La existencia misma del periodismo como institución defensora de la calidad y el derecho público a la información depende de esa frágil, inestable autonomía, y muchas veces se mantiene en pie no sobre la sólida roca de una inquebrantable vocación de servicio pública, sino sobre la cornisa del orgullo profesional o el alfeizar de la vanidad personal. Pero, con todo y su vulnerabilidad y sus contradicciones, existe y es esencial para la vida democrática de cualquier sociedad.
Contra ella se alzan no sólo los Kirchner sino también los mismos intereses políticos y económicos que alimentan a los medios pero que se sentirían mucho más cómodos reduciéndolos a vehículos de sus necesidades.
Al atacar no solamente a las empresas sino a los periodistas, al dificultar o descalificar su tarea, los Kirchner coinciden objetivamente con aquellos intereses que denuncian y ayudan a licuar ese frágil espacio de autonomía que está al servicio de la población. El ejemplo más flagrante es el más reciente: el ataque de la Presidenta, en la Plaza llena del martes pasado, contra el caricaturista Hermenegildo Sábat, que durante décadas ha sido el mejor representante de ese rol difícil pero fundamental que el periodista defiende en el interior de una empresa –¡cuántas veces ha dicho Sábat con un dibujo lo que no se decía en metros de papel!

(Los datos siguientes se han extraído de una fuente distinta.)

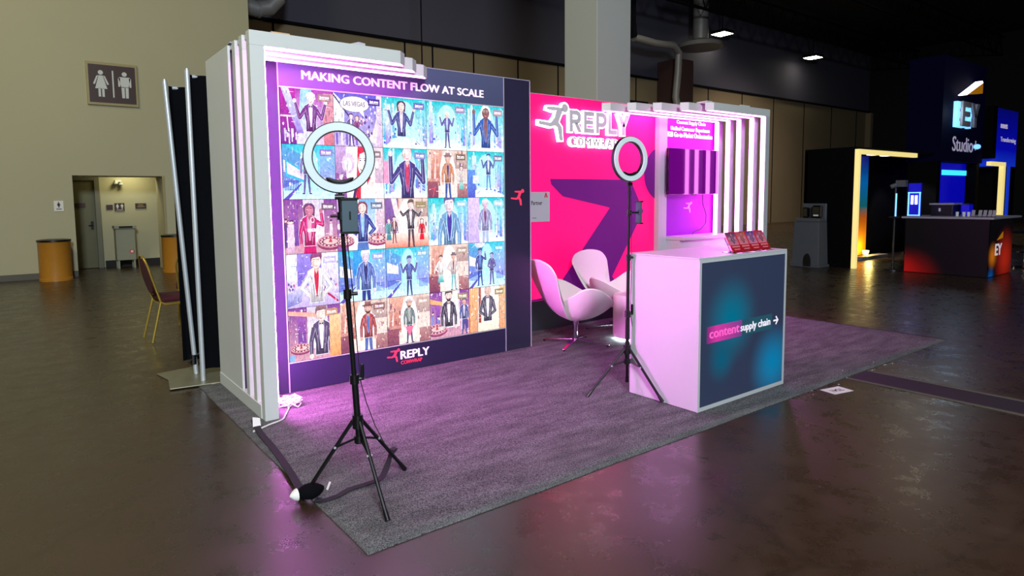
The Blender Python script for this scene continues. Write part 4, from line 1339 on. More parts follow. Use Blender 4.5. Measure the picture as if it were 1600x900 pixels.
sw = thing('swan_chair', 'white curved lounge chair nearest the navy wall edge', 'chair', (0, 0, 0), 'white lounge chairs', local=True)
half = [(.335, .0, .385), (.325, .17, .395), (.21, .315, .48), (.05, .395, .570), (-.09, .375, .580), (-.185, .25, .49), (-.235, .150, .46), (-.285, .24, .57), (-.330, .315, .66), (-.365, .325, .735), (-.388, .235, .805)]
rim = half + [(-.398, 0, .835)] + [(a, -b, c) for a, b, c in reversed(half[1:])]
RS = spline(rim, 7)
NR = len(RS); NT = 12
g = G()
cb = Vector((-.01, 0, .235)); ct = Vector((0.0, 0, .35))
for k in range(NT + 1):        # outer shell
    tt = k / NT
    for p in RS:
        e = tt ** .85
        g.v.append((cb.x + (p.x - cb.x) * e, cb.y + (p.y - cb.y) * e, cb.z + (p.z - cb.z) * tt ** 2.0))
for k in range(NT + 1):        # inner shell
    tt = 1 - k / NT
    for p in RS:
        e = tt ** .85
        sh = .955 if k else .985
        g.v.append((ct.x + (p.x * sh - ct.x) * e, ct.y + (p.y * sh - ct.y) * e, ct.z + (p.z + (.012 if k == 0 else .002) - ct.z) * tt ** 2.5))
for k in range(2 * NT + 1):
    for j in range(NR):
        j2 = (j + 1) % NR
        g.f.append((k * NR + j, k * NR + j2, (k + 1) * NR + j2, (k + 1) * NR + j))
o = g.build('shell', 'chair_white', sw, smooth=True)
G().tube([(0, 0, .045), (0, 0, .27)], .024, 16).tube([(0, 0, .20), (0, 0, .27)], .034, 16).build('pedestal', 'chrome', sw, smooth=True)
for k in range(4):
    a = math.radians(45 + 90 * k)
    d = Vector((math.cos(a), math.sin(a), 0))
    p_ = d.cross(Vector((0, 0, 1)))
    gg = G()
    L_ = [(0.01, .055, .022, .03), (.18, .040, .018, .022), (.34, .020, .014, .014)]
    for (rr_, zt, hw, hh) in L_:
        for (s1, s2) in ((-1, 0), (1, 0), (1, -1), (-1, -1)):
            gg.v.append(tuple(d * rr_ + p_ * hw * s1 + Vector((0, 0, zt + hh * s2 * .6))))
    for i in range(2):
        for j in range(4):
            j2 = (j + 1) % 4
            gg.f.append((i * 4 + j, i * 4 + j2, i * 4 + 4 + j2, i * 4 + 4 + j))
    gg.f += [(3, 2, 1, 0), (8, 9, 10, 11)]
    lg = gg.build('base_arm', 'chrome', sw, bevel=.003)
    G().lathe([(.012, -.0), (.012, .012)], d.x * .325, d.y * .325, 10).build('glide', 'black', lg)
sw.location = (3.27, 2.15, CF); sw.rotation_euler = (0, 0, math.radians(-18))
dup(sw, (4.13, 2.39, CF), math.radians(-80), 'white curved lounge chair in front of the arrow graphic, behind the first chair')

# stool
t = thing('side_table', 'white drum side table glowing at its foot between lounge chairs and counter', 'table', (3.88, 2.02, CF))
G().lathe([(.16, .035), (.17, .05), (.17, .455), (.16, .47), (.0, .475)], 3.86, 1.97, 40).build('drum', 'chair_white', t, smooth=True)
G().lathe([(.14, CF), (.14, .035)], 3.86, 1.97, 32).build('glowing_foot', mat('cool_led_foot', rgb(230, 245, 245), .5, emit=(.75, 1, 1, 1), es=60), t)

# ================================================================== DRAPES
def drape(label, x0, x1, y, z0, z1, pole_b, pole_t, amp):
    t = thing('curtain_stand', label, 'curtain', (pole_b[0], pole_b[1], 0))
    g = G()
    n = int((x1 - x0) / .035)
    th = .006
    for k in range(n + 1):
        x = x0 + (x1 - x0) * k / n
        yy = y + amp * math.sin(k * 1.35) + amp * .5 * math.sin(k * .61)
        for (dz, zz) in ((0, z0), (0, z1)):
            g.v.append((x, yy, zz)); g.v.append((x, yy + th, zz))
    for k in range(n):
        a, b = k * 4, k * 4 + 4
        g.f += [(a, b, b + 2, a + 2), (a + 1, a + 3, b + 3, b + 1), (a + 2, b + 2, b + 3, a + 3), (a, a + 1, b + 1, b)]
    g.f += [(0, 2, 3, 1), (n * 4, n * 4 + 1, n * 4 + 3, n * 4 + 2)]
    g.build('cloth', 'drape', t, smooth=True)
    G().tube([pole_b, pole_t], .019, 14).tube([Vector(pole_t), Vector(pole_t) + Vector((0, 0, .015))], .012, 10).build('upright_pole', 'alu', t, smooth=True)
    G().tube([(x0 + .03, y + .03, z1 - .01), (x1, y + .03, z1 - .01)], .016, 10).build('top_bar', 'alu', t, smooth=True)
    return t


d1 = drape('black cloth curtain on a leaning silver pole, farther left of the two', -.012, 4.6, 3.47, .11, 2.385, (.060, 3.35, .012), (-.061, 3.35, 2.40), .018)
G().tube([(.045, 3.35, .10), (.045, 3.35, .18)], .026, 10).tube([(.0, 3.33, .12), (.045, 3.35, .16), (.09, 3.34, .19)], .009, 6).build('strap', 'black', d1)
d2 = drape('black cloth curtain on an upright silver pole right behind the white portal', .075, 4.6, 3.15, .09, 2.435, (.057, 3.09, .012), (.053, 3.09, 2.453), .016)


def plate(par, cx, cy, w_, d_, rot, z):
    m_ = Matrix.Translation((cx, cy, z)) @ Matrix.Rotation(rot, 4, 'Z')
    G().box(-w_ / 2, w_ / 2, -d_ / 2, d_ / 2, 0, .008, m_).build('base_plate', 'steel_plate', par, bevel=.002)


plate(d1, .06, 3.42, .46, .42, math.radians(10), .002)
plate(d2, .03, 3.16, .42, .38, math.radians(-8), .0105)


# ================================================================== BANQUET CHAIRS (local, facing +X)
bc = thing('banquet_chair', 'gold framed banquet chair with burgundy pad seen from behind, left of the curtain', 'chair', (0, 0, 0), 'banquet chairs behind the booth', local=True)
G().box(-.20, .21, -.20, .20, .415, .475).build('seat', 'burgundy', bc, bevel=.025)
# hoop back
hoop = []
for k in range(17):
    a = PI * k / 16
    yb = .19 * math.cos(a); zb = .70 + .20 * math.sin(a)
    hoop.append((-.22 - (zb - .42) * .22, yb, zb))
full = [(-.20, .17, .42)] + hoop + [(-.20, -.17, .42)]
G().tube(full, .012, 8).build('back_frame', 'gold', bc, smooth=True)
g = G()
for hh in (-.012, .020):
    g.v.append((-.22 - .26 * .22 + hh, 0, .68))
    for k in range(24):
        a = 2 * PI * k / 24
        zz = .68 + .185 * math.sin(a)
        g.v.append((-.22 - (zz - .42) * .22 + hh, .165 * math.cos(a), zz))
for k in range(24):
    k2 = (k + 1) % 24
    g.f += [(0, 1 + k, 1 + k2), (25, 26 + k2, 26 + k), (1 + k, 26 + k, 26 + k2, 1 + k2)]
g.build('back_pad', 'burgundy', bc, smooth=True)
for sy in (-1, 1):
    G().tube([(-.20, .17 * sy, .42), (-.21, .17 * sy, .38), (-.30, .185 * sy, .014)], .012, 8).build('leg', 'gold', bc, smooth=True)
    G().tube([(-.20, .17 * sy, .42), (-.16, .18 * sy, .395), (.17, .18 * sy, .40), (.20, .18 * sy, .37), (.23, .185 * sy, .014)], .012, 8).build('leg', 'gold', bc, smooth=True)
G().tube([(.18, -.17, .40), (.18, .17, .40)], .009, 6).tube([(-.2, -.17, .40), (-.2, .17, .40)], .009, 6).build('seat_frame', 'gold', bc)
bc.location = (.26, 5.10, 0); bc.rotation_euler = (0, 0, math.radians(4))
dup(bc, (.62, 6.0, 0), math.radians(80), 'gold framed banquet chair mostly hidden behind the black curtain')

# ================================================================== RESTROOM WALL ITEMS
def pictogram(g, cx, cz, h, y, woman):
    r = .085 * h
    g.prism([(cx + r * math.cos(2 * PI * k / 16), cz + h * .90 + r * math.sin(2 * PI * k / 16)) for k in range(16)], 'y', y - .004, y)
    if woman:
        g.prism([(cx - .07 * h, cz + .79 * h), (cx + .07 * h, cz + .79 * h), (cx + .20 * h, cz + .30 * h), (cx - .20 * h, cz + .30 * h)], 'y', y - .004, y)
        for s_ in (-1, 1):
            g.prism([(cx + s_ * .08 * h, cz + .79 * h), (cx + s_ * .14 * h, cz + .77 * h), (cx + s_ * .26 * h, cz + .47 * h), (cx + s_ * .20 * h, cz + .45 * h)], 'y', y - .004, y)
            g.prism([(cx + s_ * .02 * h, cz), (cx + s_ * .10 * h, cz), (cx + s_ * .10 * h, cz + .31 * h), (cx + s_ * .02 * h, cz + .31 * h)], 'y', y - .004, y)
    else:
        g.prism([(cx - .17 * h, cz + .79 * h), (cx + .17 * h, cz + .79 * h), (cx + .20 * h, cz + .74 * h), (cx + .12 * h, cz + .40 * h), (cx - .12 * h, cz + .40 * h), (cx - .20 * h, cz + .74 * h)], 'y', y - .004, y)
        for s_ in (-1, 1):
            g.prism([(cx + s_ * .15 * h, cz + .76 * h), (cx + s_ * .22 * h, cz + .74 * h), (cx + s_ * .22 * h, cz + .42 * h), (cx + s_ * .16 * h, cz + .42 * h)], 'y', y - .004, y)
            g.prism([(cx + s_ * .015 * h, cz), (cx + s_ * .11 * h, cz), (cx + s_ * .12 * h, cz + .42 * h), (cx + s_ * .015 * h, cz + .42 * h)], 'y', y - .004, y)


t = thing('restroom_sign', 'large brown restroom sign with woman and man figures high on the beige wall', 'sign', (.63, WY, 3.37))
G().box(.185, 1.07, WY - .05, WY, 3.36, 4.19).build('frame', 'sign_frame', t, bevel=.005)
G().box(.225, 1.03, WY - .056, WY - .049, 3.41, 4.14).build('board', 'sign_brown', t)
g = G(); pictogram(g, .43, 3.52, .52, WY - .056, True); g.build('woman_figure', 'white_side', t)
g = G(); pictogram(g, .84, 3.52, .52, WY - .056, False); g.build('man_figure', 'white_side', t)
G().box(.625, .65, WY - .06, WY - .056, 3.52, 4.04).build('divider', 'white_side', t)

t = thing('small_wall_sign', 'small white wall sign with a black figure left of the recess', 'sign', (-.4, WY, 1.29))
G().box(-.475, -.32, WY - .012, WY, 1.29, 1.49).build('plate', 'paper', t)
g = G(); pictogram(g, -.398, 1.36, .11, WY - .012, True); g.box(-.44, -.355, WY - .014, WY - .012, 1.325, 1.338); g.build('figure', 'ink', t)


def bin_(label, x, y):
    t = thing('waste_bin', label, 'bin', (x, y, 0), 'tan waste bins by the restroom wall')
    G().lathe([(.27, 0), (.27, .05), (.262, .055), (.262, .72), (.27, .73)], x, y, 36).build('drum', 'bin_wood', t, smooth=True)
    G().lathe([(.275, .73), (.275, .765), (.20, .775), (.0, .775)], x, y, 36).build('lid', 'black', t, smooth=True)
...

Al hacerse odiar por los periodistas, los Kirchner, sin embargo, pueden realizar su propia profecía. Tras seguir la cobertura del reciente conflicto agrario, en el que tantas cosas distorsionadas se dijeron y tantas cosas esenciales no se dijeron, en el que tantas preguntas innecesarias se hicieron y tantas preguntas necesarias no se hicieron, comienzo a preguntarme si acaso muchos periodistas no están empezando, como los Kirchner creen desde siempre, a perder la fe en su profesión.